The school is highly sought after by District 62 families. There were 75 applicants for only 26 kindergarten spots last year, forcing district officials to resort to a lottery system. Parents apply every February, and often don't find out until June or July, just before Iroquois' school year begins.

The school is on Des Plaines' south side, at 1836 Touhy Ave., but that doesn't stop applications coming in from all over Des Plaines.

"We're full. People want to be here," Amadei said. "Parents like their kids being in one place for nine years."

Before it became a K-8, year-round school, Iroquois was one of Des Plaines' three junior high schools.

Then-superintendent Robert Willis proposed the year-round model in part to address overcrowding at the elementary schools.

When Iroquois converted in July 1997, some junior high students stayed. Others had to leave to make room for elementary students.

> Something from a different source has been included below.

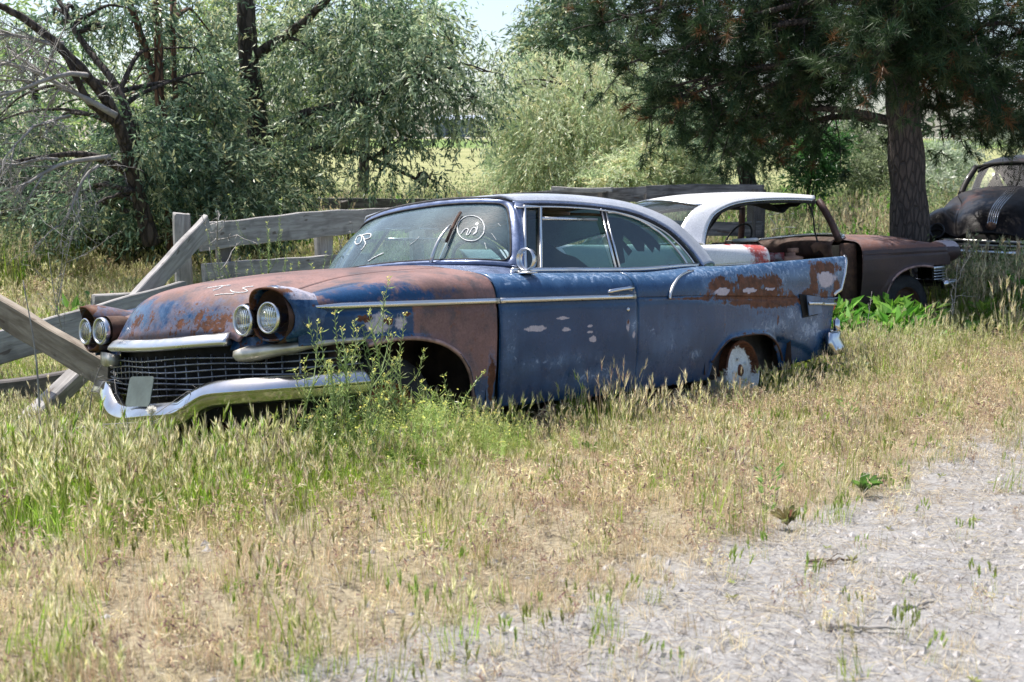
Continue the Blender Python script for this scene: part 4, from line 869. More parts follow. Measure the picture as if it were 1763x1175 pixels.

It was not without controversy, as opponents argued the school would cut into summer family time and divert resources from other schools.

When the school started it had multiage instruction -- with two grades being grouped into one class. That was dropped 10 years ago so teachers could better focus on implementing common core standards, officials said.

Bustos, one of Iroquois' longest-serving staff members, lives a mile away from the school. Both of his children graduated from Iroquois.

"For me, the school is in my heart. It's in my community," he said. "I feel like I'm making a difference in my community."